After overcoming a series of shortcomings in its initial fighter pilot training programme China’s People’s Liberation Army Air Force (PLAAF) is now “poised to produce pilots who are better trained, and to do so at a higher rate, than before”, according to a 16 February report by the US Air Force’s Air University (AU).
The paper, which was authored by Derek Solen from the AU’s China Aerospace Studies Institute (CASI), states that over the past decade the PLAAF had to deal with three significant issues in the programme.

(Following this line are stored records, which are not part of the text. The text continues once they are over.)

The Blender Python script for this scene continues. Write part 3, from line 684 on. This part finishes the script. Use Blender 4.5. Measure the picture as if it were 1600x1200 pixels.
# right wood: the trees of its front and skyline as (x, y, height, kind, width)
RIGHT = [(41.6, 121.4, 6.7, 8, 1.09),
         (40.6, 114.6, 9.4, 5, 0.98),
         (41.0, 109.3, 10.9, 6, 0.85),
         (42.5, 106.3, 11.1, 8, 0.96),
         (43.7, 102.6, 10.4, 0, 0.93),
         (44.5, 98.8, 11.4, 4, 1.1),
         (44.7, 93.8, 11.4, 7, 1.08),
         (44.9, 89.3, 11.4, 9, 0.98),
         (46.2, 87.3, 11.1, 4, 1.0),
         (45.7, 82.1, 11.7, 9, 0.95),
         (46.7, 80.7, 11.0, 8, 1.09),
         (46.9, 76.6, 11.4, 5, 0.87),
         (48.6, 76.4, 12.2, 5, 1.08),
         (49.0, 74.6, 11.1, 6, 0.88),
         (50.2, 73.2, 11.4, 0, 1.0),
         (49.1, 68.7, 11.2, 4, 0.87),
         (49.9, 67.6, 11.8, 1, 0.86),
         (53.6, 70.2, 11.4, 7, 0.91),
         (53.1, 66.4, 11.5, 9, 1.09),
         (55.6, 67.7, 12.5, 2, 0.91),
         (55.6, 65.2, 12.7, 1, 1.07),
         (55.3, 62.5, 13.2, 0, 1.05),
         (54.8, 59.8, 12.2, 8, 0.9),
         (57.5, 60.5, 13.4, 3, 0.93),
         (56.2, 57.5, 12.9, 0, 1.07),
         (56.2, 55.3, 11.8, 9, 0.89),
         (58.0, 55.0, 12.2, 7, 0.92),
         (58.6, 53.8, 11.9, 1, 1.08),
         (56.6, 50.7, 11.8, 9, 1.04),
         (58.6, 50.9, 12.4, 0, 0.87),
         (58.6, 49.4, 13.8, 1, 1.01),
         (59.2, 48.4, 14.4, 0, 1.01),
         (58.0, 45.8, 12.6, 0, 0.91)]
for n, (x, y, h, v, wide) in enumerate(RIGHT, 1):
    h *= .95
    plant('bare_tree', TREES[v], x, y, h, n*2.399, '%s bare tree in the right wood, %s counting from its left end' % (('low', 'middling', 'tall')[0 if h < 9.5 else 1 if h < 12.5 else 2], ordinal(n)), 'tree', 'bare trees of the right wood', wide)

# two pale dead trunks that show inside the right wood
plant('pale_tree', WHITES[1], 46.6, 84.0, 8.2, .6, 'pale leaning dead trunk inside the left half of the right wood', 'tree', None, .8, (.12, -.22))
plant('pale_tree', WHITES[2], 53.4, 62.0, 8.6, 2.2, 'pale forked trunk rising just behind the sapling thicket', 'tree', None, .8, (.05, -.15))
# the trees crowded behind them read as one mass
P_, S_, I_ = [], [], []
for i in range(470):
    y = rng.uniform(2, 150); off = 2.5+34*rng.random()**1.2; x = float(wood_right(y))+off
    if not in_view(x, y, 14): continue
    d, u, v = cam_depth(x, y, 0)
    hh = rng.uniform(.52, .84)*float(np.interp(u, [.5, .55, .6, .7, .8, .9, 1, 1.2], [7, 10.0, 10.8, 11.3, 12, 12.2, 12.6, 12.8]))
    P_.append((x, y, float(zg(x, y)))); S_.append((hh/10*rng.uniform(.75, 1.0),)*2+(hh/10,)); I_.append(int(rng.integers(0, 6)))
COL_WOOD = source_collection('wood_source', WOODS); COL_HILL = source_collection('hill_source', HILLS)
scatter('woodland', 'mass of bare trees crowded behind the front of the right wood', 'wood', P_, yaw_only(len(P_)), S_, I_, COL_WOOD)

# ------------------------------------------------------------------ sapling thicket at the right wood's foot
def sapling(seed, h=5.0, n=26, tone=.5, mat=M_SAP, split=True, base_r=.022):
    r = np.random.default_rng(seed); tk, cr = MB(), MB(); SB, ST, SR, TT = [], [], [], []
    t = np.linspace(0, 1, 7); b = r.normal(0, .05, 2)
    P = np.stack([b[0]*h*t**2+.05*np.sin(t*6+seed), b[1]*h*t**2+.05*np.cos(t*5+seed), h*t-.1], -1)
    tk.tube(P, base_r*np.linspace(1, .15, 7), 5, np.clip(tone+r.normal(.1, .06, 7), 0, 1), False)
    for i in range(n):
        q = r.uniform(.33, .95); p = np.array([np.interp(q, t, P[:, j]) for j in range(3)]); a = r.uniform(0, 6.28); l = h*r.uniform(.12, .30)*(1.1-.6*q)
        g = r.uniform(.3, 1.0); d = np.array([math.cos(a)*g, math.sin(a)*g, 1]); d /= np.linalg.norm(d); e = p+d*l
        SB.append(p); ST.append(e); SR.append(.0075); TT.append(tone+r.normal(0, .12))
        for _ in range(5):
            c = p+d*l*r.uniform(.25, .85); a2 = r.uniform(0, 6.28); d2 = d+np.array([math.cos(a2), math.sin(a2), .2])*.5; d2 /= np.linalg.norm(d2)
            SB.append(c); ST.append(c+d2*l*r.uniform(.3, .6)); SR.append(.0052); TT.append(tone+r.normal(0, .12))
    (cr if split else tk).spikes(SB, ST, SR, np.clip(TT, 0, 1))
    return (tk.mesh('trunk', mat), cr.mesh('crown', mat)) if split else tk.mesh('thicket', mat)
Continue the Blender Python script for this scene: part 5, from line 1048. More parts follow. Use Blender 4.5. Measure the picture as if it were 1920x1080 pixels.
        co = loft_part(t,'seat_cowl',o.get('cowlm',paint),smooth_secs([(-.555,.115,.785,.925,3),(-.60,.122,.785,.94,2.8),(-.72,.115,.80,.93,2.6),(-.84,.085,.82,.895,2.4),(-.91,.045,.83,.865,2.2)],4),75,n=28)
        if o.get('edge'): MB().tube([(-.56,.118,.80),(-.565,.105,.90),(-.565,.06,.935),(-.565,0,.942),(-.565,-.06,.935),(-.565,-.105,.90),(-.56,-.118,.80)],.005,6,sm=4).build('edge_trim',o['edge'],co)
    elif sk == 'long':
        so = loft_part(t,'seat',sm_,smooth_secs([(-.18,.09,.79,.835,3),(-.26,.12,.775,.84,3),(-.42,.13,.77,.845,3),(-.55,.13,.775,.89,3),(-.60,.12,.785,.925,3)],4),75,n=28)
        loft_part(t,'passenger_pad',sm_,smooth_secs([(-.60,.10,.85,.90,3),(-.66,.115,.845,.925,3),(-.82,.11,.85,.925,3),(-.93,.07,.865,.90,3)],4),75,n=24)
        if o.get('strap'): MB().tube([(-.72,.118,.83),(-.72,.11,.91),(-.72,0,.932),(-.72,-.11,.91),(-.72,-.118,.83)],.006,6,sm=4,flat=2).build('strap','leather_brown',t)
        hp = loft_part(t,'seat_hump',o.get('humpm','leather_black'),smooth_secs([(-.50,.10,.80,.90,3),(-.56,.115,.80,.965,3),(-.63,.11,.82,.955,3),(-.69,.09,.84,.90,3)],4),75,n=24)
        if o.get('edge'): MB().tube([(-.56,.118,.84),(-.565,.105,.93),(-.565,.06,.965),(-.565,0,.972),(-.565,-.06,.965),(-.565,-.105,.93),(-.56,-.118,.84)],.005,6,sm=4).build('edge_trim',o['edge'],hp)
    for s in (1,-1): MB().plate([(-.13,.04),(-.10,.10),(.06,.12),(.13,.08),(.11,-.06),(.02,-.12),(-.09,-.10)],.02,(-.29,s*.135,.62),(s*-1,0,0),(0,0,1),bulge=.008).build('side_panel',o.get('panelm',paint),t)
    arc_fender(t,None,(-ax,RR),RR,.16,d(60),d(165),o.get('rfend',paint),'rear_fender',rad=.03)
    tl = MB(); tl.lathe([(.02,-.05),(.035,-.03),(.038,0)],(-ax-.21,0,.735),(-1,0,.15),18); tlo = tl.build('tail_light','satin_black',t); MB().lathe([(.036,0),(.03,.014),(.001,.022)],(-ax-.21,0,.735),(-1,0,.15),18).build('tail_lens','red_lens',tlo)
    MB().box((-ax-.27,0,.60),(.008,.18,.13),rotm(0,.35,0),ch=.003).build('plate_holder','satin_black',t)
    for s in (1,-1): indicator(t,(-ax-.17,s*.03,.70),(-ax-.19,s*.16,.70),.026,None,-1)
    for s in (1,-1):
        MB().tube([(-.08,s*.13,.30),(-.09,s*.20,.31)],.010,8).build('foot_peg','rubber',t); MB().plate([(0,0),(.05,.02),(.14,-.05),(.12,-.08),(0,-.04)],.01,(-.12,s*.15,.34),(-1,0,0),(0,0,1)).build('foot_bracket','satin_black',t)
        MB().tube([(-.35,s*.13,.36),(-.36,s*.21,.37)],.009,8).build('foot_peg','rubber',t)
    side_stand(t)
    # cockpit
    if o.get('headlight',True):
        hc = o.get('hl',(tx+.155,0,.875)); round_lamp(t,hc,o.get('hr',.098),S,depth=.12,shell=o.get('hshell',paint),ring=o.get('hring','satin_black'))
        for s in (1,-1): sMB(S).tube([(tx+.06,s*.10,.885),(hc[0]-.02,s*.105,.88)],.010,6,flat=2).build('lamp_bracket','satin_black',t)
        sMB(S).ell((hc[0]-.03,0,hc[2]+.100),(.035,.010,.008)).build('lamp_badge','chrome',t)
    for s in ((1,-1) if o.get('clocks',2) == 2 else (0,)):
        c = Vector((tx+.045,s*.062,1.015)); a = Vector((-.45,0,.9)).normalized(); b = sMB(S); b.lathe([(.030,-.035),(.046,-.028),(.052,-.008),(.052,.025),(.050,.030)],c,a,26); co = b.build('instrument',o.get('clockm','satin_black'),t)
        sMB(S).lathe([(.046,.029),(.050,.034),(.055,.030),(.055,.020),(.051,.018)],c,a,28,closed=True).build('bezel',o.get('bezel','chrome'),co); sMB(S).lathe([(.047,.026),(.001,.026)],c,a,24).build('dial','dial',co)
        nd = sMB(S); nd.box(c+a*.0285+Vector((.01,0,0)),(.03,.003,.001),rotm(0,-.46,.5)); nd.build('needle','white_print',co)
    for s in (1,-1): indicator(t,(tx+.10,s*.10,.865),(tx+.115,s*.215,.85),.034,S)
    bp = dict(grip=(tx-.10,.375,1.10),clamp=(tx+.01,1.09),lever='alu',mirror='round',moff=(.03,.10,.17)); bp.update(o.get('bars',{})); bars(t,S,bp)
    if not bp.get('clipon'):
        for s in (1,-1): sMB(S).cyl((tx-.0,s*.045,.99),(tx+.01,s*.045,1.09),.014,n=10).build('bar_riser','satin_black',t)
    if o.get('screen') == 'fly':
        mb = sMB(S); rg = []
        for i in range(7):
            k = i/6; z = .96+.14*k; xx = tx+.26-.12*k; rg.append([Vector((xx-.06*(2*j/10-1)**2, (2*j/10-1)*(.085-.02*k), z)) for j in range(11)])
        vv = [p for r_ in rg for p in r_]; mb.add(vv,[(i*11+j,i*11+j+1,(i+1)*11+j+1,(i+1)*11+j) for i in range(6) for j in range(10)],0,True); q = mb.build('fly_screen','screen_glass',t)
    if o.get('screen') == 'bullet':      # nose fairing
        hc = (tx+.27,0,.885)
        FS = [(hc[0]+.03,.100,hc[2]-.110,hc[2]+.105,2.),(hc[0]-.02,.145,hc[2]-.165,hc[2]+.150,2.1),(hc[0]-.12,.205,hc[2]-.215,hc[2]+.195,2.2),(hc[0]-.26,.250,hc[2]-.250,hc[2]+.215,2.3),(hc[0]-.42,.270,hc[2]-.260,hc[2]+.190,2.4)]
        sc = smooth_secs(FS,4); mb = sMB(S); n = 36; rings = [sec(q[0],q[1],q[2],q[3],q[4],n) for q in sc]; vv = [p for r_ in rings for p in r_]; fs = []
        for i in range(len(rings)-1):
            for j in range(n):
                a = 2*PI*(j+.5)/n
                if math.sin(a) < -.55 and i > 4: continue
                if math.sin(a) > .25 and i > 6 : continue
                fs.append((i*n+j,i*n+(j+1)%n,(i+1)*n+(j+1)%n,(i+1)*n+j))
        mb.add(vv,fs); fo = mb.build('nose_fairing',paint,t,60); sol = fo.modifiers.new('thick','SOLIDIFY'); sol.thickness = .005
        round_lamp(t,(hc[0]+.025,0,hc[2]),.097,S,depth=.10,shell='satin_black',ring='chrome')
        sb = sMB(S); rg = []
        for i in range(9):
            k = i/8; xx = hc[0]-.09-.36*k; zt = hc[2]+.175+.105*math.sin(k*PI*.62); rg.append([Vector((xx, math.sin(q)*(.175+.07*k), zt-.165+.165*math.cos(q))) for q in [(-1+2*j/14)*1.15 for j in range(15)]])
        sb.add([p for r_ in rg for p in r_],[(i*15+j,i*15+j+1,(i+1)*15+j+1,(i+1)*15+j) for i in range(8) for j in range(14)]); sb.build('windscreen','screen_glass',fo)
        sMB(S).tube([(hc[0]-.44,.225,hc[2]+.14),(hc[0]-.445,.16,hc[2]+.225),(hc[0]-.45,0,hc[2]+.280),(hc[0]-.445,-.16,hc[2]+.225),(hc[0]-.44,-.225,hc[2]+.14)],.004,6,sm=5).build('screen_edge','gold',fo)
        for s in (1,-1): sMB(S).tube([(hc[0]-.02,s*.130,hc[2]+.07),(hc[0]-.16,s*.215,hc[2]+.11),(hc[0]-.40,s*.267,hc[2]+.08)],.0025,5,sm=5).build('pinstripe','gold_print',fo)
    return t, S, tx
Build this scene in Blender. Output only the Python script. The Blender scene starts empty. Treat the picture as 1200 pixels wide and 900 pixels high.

First, according to Solen, the programme was “inordinately long and gradual”. Second, the PLAAF lacked an advanced trainer aircraft that was suitable for training pilots who would eventually operate an aircraft in the PLAAF’s growing fleet of fourth-generation fighters, and third its curriculum “utterly failed to prepare pilot candidates for combat”, despite the training programme’s “inordinate length”.
Solen explained that a major factor contributing to the ineffectiveness of the programme was the inexperience of the flight academies’ instructors. He wrote that at the beginning of the decade almost all of these instructors were selected from among the academies’ graduating classes. “Consequently, for most of the decade, almost all of the instructors at the PLAAF’s flight academies had no experience piloting a fighter aircraft and conducting real-world missions,” and were therefore “ignorant of the shortcomings of the training programme”, he said.